The following are the typical pitch impregnation process steps.

  • The ‘white’ base refractory (to be impregnated) parts, are preheated just above the pitch temperature, generally in metal baskets.

  • These preheated baskets are placed into an autoclave, which is then sealed.

  • A vacuum is pulled on the autoclave. This removes much of the air within the pores of the refractory.

  • The hot, liquid pitch is then introduced into autoclave covering the parts. Initially the vacuum helps to draw the liquid pitch into the internal portions of the refractory parts.

  • The autoclave is pressurized and held at pressure for a set amount of time. Typical ceramic bonded refractory (i.e. relatively large pore size) parts are fully penetrated with pitch in a short amount of pressurized time (<1 hour).However thicker parts, and small pore size materials (i.e. C-Bonded refractory), require much longer dwells at pressure (5+ hours), and this may still not accomplish complete impregnation.

  • The autoclave pressure is released and parts are removed from the autoclave.

  • In most cases, impregnated parts then go through a secondary heat treatment step to partially carbonize the pitch, otherwise the pitch will simply bleed out when heat is applied in use. This step is generally referred to as tempering or ‘baking’. This is done under partially reducing conditions, which can simply involve sealing the pitch baskets in a metal cannister, minimizing oxygen during the process.
    However, some processes will temper in a nitrogen atmosphere. Depending on the final application, and desired properties, tempering temperatures will vary from 650-1100ºF.
    • For lower temperature applications, such as back-up and tank linings, lower tempering temperatures are used, which is often referred to as TIB (tar impregnated, baked).This will yield parts with increased volatiles, but given the lower service temperatures of the application, will not result in bleeding or smoking of parts in service.
    • For higher temperature applications, such as steel contact, generally a TIHB process is used (tar impregnation, high bake).Although still not fully coked, the pitch still contains some low end volatiles, but not enough to cause bleeding or smoking during use.

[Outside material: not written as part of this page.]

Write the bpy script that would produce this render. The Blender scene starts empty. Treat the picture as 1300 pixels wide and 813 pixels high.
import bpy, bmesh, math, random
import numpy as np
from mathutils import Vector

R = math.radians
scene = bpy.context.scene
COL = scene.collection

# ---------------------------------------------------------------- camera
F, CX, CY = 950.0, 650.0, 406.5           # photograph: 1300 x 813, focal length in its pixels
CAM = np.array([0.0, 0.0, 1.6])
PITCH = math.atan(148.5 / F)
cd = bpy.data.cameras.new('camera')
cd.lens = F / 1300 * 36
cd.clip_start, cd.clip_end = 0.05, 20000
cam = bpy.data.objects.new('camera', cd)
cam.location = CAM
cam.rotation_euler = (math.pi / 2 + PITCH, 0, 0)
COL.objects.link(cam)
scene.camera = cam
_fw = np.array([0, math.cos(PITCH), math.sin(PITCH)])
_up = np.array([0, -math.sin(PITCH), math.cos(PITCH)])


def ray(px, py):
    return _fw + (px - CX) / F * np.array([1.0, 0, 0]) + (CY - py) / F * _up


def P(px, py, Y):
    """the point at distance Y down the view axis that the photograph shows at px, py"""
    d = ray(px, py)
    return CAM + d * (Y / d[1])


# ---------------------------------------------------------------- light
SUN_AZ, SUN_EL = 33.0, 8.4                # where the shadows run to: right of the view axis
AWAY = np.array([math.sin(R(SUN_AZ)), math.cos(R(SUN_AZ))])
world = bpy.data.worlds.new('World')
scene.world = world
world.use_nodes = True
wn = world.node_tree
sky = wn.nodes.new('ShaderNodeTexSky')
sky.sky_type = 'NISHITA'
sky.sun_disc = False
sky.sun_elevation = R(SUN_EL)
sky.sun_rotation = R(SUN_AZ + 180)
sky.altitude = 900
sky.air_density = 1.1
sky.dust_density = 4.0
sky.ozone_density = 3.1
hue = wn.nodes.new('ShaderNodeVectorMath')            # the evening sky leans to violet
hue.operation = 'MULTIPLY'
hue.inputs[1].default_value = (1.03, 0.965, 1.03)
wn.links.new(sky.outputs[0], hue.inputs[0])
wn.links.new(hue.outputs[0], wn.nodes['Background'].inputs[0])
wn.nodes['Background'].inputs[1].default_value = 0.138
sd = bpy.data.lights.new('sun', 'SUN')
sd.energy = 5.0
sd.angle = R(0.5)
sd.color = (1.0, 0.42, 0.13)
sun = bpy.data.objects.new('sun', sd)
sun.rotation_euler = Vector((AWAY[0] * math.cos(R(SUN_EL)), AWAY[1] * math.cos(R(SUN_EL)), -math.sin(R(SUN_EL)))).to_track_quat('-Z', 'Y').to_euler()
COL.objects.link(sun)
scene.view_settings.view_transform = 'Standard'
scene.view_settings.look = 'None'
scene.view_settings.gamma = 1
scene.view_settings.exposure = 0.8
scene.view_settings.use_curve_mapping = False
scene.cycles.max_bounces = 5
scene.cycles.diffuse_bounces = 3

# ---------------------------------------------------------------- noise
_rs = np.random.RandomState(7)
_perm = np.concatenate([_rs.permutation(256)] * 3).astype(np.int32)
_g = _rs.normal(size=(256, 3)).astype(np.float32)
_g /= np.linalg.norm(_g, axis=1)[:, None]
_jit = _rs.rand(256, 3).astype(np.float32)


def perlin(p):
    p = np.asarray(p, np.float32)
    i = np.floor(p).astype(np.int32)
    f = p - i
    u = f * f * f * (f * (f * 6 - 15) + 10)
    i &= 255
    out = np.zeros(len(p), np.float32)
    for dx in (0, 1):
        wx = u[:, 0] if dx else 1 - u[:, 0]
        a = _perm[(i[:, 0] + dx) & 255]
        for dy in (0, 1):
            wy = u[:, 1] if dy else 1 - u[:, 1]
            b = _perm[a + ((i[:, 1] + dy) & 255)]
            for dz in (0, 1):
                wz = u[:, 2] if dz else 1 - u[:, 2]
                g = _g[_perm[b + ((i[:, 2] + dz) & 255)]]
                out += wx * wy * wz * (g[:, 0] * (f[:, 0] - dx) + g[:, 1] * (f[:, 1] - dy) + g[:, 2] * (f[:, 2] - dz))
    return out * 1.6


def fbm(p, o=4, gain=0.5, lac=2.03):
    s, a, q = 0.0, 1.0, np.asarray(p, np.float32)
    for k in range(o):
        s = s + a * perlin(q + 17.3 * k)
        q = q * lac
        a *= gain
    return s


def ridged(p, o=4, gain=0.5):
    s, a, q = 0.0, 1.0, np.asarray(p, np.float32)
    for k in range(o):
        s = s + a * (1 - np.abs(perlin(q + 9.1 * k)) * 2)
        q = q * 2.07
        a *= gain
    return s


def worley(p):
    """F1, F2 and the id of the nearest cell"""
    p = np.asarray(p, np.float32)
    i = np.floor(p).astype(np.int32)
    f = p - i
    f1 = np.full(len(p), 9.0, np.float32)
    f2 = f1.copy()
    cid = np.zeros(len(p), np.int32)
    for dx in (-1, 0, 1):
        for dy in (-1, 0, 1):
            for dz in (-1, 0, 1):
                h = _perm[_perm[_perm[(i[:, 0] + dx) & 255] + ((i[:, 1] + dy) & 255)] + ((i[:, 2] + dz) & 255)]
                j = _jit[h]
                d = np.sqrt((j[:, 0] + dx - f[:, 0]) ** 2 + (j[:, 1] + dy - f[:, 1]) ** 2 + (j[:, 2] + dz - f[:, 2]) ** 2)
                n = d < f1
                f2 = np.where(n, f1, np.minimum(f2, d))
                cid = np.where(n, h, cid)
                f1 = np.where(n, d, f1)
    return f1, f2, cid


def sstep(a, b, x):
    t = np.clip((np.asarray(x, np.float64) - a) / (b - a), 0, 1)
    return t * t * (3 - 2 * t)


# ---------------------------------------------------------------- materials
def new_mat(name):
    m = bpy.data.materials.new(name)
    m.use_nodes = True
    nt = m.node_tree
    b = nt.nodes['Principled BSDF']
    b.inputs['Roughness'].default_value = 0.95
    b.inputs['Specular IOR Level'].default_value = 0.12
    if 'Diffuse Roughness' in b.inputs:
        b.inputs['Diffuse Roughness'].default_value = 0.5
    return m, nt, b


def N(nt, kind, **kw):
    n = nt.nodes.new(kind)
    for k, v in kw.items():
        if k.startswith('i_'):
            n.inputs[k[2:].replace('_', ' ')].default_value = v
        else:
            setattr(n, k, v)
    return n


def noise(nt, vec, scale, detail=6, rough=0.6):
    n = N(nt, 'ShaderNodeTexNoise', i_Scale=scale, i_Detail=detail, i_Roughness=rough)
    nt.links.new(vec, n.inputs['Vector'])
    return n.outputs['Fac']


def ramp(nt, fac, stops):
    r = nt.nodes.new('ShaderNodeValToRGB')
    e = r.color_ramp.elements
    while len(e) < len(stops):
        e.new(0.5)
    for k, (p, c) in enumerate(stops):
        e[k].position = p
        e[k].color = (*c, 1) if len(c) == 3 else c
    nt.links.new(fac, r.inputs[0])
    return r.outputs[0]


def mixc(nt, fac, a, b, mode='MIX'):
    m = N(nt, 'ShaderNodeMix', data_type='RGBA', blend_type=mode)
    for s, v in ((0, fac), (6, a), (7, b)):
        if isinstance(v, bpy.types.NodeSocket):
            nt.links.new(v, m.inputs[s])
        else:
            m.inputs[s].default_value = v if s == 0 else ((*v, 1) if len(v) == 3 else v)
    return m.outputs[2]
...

  • The objective of pitch impregnation is to fill the open porosity of the refractory.  After the tempering process, the pitch filling the pores, become a partially carbonized structure within the refractory pores.  This provides several benefits depending on the product and final application
  • The reduced porosity and (partially) filled pores, reduces the degree of water and moisture penetration into the refractory. Thus pitch impregnation provides an increased level of hydration resistance for basic refractories.

  • In liquid metal contact applications, pitch impregnation reduces penetration of slags, inclusion products, and the molten metal(s).Slag and inclusion components, will significantly alter the refractory by attacking the bonding phases, resulting in increased erosion and corrosion of the refractory. In addition, if thermal cycling is involved, the slag/steel penetrated refractory surface may spall off, during subsequent heat-up, due to a differential thermal expansion characteristics from the base (non-penetrated) refractory.
  • The reduced porosity, and corresponding slight increase in density, increases the cold strength of the product. Depending on the application, these enhanced properties, will likely not contribute to the hot (in-service) strength of the refractory.

  • Impregnated refractories have slightly better thermal conductivity, and improved thermal shock resistance as well. However, depending on the application, improvements in these properties may not provide noticeable refractory performance improvements.

Keep in mind, depending on the application, pitch may likely burn-out during use, which means any property improvements are temporary.  However, even considering this, pitch impregnation often improves refractory life simply by delaying the onset of typical refractory wear mechanisms (i.e. erosion and corrosion); i.e. pitch impregnation “buys you additional heats, melts, life, etc.”.